Howard Chaykin brings his unique facility for dialogue to Hey Kids! Comics! #5, as the master of the medium continues to chronicle its history.

So Howard Chaykin gives us Issue #5 of Hey Kids! Comics! and it pretty much continues the style, pacing, and awkwardness of the previous four. (You can read our review of the first issue by clicking these words.)

I love Chaykin, and I think if there was no dialogue in this comic, I would still have enjoyed looking at the ultra-style that Chaykin has when drawing people in the real world, especially when they operate in the ’30s and ’40s. Unlike some other artists that have worked through the decades, Chaykin has maintained the style he always had, from early issues of American Flagg.

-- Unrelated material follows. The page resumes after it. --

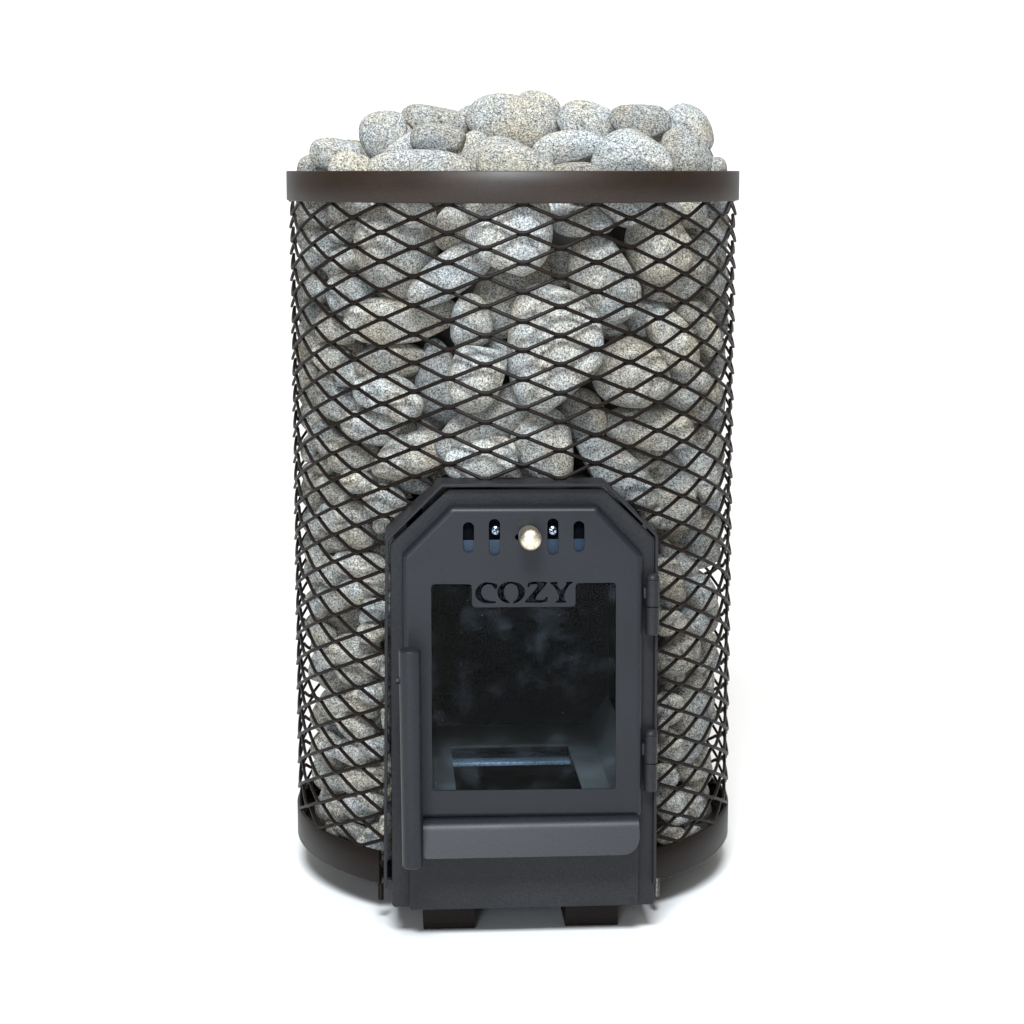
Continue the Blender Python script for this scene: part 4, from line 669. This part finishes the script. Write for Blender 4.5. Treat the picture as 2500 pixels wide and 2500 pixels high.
# wire cage: expanded steel, 45 rows of zigzag strand welded where they touch
LIPR = rounded(LIP, [0, 0.007, 0.007, 0.007, 0.007, 0], 6)
def inside(x, z, poly):
    c = False; n = len(poly)
    for i in range(n):
        x1, z1 = poly[i - 1]; x2, z2 = poly[i]
        if (z1 > z) != (z2 > z) and x < (x2 - x1) * (z - z1) / (z2 - z1) + x1: c = not c
    return c
CUT = offset([(LIP[0][0], 0.0)] + LIPR[1:-1] + [(LIP[5][0], 0.0)], 0.0012)
PITCH = 0.02623; STEP = math.radians(8.88); T0 = math.radians(-1.2)
WELDS = []
def wire_cage():
    mb = MB()
    rnd = random.Random(8)
    w = 0.0018; t = 0.0013
    for k in range(-1, 50):
        zc = 0.6685 - PITCH * (k * 0.5 + 0.25) + PITCH * 0.5
        if zc < 0.045: break
        up = k % 2
        # theta samples: flat lands at the welds, straight legs between
        samples = []
        j0, j1 = -20, 21
        for j in range(j0, j1):
            # node j is high in this row when (j+k) even
            hi = -1 if (j + k) % 2 else 1
            th = T0 + STEP * j
            fl = 0.10
            front = abs(th) < math.radians(48)
            n = 10 if front else 4
            samples += [(th - STEP * fl, hi * 0.86), (th, hi * 0.90), (th + STEP * fl, hi * 0.86)]
            for q in range(1, n):
                s = q / n
                u = fl + (1 - 2 * fl) * s
                samples.append((th + STEP * u, hi * 0.86 * (1 - 2 * s)))
        run = []; was = False
        def flush(run, cut=False):
            if len(run) < 3: return
            L = []
            for th, a in run:
                z = zc + a * PITCH * 0.25
                R = 0.2203 + (0.711 - z) * 0.0022
                r = R - a * 0.0014
                # section is a flattened bar leaning outward at its foot
                sec = []
                for (cx, cz) in ((-t, -w * .6), (-t * .5, -w), (t * .5, -w), (t, -w * .6), (t, w * .6), (t * .5, w), (-t * .5, w), (-t, w * .6)):
                    lean = 0.38
                    sec.append(cp(r + cx * math.cos(lean) - cz * math.sin(lean), th, z + cz * math.cos(lean) + cx * math.sin(lean)))
                L.append(sec)
            mb.loops(L, True, True, True)
        for th, a in samples:
            x, y, z = cp(0.2205, th, zc + a * PITCH * 0.25)
            hit = y < 0 and inside(x, z, CUT)
            if z > 0.700 or z < 0.048 or hit:
                if run and hit: WELDS.append(cp(0.2205, run[-1][0], zc + run[-1][1] * PITCH * 0.25))
                flush(run); run = []; was = hit
            else:
                if not run and was: WELDS.append((x, y, z))
                run.append((th, a)); was = False
        flush(run)
    # closing wires down the back seam
    return mb.build("wire_cage", M_WIRE, H, 50)
wire_cage()

# collar: steel strip bent round the door opening, welded to the cage
def collar():
    mb = MB(); tk = 0.0030
    outer = LIPR
    # inner line: offset by thickness (open polyline)
    full = offset([(LIP[0][0], -0.1)] + LIPR[1:-1] + [(LIP[5][0], -0.1)], tk)
    inner = [(full[0][0], LIP[0][1])] + full[1:-1] + [(full[-1][0], LIP[5][1])]
    def back(x, z): return -math.sqrt(max(0.2215 ** 2 - x * x, 0.0)) + 0.004
    b = 0.0006
    L = []
    for (xo, zo), (xi, zi) in zip(outer, inner):
        dx, dz = (xi - xo) / tk * b, (zi - zo) / tk * b
        yb = back(xo, zo)
        L.append([(xo, yb, zo), (xo, -0.245 + b, zo), (xo + dx, -0.245, zo + dz), (xi - dx, -0.245, zi - dz), (xi, -0.245 + b, zi), (xi, yb, zi)])
    mb.loops(L, True, True, True)
    return mb.build("door_collar", M_PLATE, H, 35)
collar()

# weld spots where strands meet the collar
def blob(mb, c, r, seed):
    rnd = random.Random(seed); n = 8
    L = []
    for i in range(1, 5):
        ph = math.pi * i / 5
        L.append([(c[0] + r * math.sin(ph) * math.cos(2 * math.pi * j / n) * rnd.uniform(.8, 1.2), c[1] + r * math.sin(ph) * math.sin(2 * math.pi * j / n) * rnd.uniform(.8, 1.2), c[2] + r * math.cos(ph)) for j in range(n)])
    mb.loops(L, True, True, True)
mb = MB()
for i, (x, y, z) in enumerate(WELDS):
    blob(mb, (x, y + 0.0005, z), random.uniform(0.0019, 0.0029), i)
tag(mb.build("weld_bead", M_WIRE, H, 80), kind='stuff')

# front plate behind the door
PL = rounded(offset(PLATE, -0.0004), [0.004, 0.006, 0.006, 0.006, 0.006, 0.003], 5)
hole = rounded([(-0.104, 0.140), (-0.104, 0.352), (-0.072, 0.395), (0.061, 0.395), (0.091, 0.352), (0.091, 0.140)], 0.006)
pm = plate(PL, [hole], -0.2385, 0.004, 0.0007)
pm.build("front_plate", M_PLATE, H, 35)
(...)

His sense of pacing, dialogue, and style are always prevalent, and although some of the finer details may have softened over the years, what you see is a true master of the medium really enjoying himself.

Chaykin is the Aaron Sorkin of the comics world. Nobody does dialogue like him. Sharp, poisonous, biting and hard-hitting, his characters spit bile at each other, and there’s no shortage of curse words here, but unlike other so-called edgy books, when Chaykin’s creations swear, it just seems real.

However, after the passing of Stan Lee, I almost felt a little guilty reading the final issue of this series.

Chaykin knows what he’s talking about here, and the problem is, so do we.

His sardonic, often cruel depictions of huge creators from the golden and Silver age of comics seems bitter, and as a reader, I was left wondering just how much is accurate and how much is made up.

There’s are beats in the story that line up with what we know about the working conditions of certain creators, and there are other subplots that we know less about, but in context seem easy to believe.

In Hey Kids! Comics! #5 we start in 1945 with artists reduced to drawing Tijuana Bibles then later, in the aftermath of Dr. Wertham’s damning tome Seduction of the Innocent, we see how the book brought comic companies to their knees. Then we jump to 1965 with Editor-in-Chief of Verve Comics Bob Rose pondering the success of his company and finish up in 2015 at the judicial copyright hearing over the ownership of characters before we see the extent of the popularity of said characters in merchandising, comic-cons and media.

The final four pages back in 1938 are poignant and heartbreaking, almost making me rethink my love of the genre altogether.

Anyway, the visuals make Hey Kids! Comics #5 for me, and the callbacks to various styles of comic books are genius.

I could look at Chaykin swiping styles all day and as usual with Chaykin, the devil is in the detail.

The last page hints that there may be more to come from this series, and I for one will masochistically be along for the ride.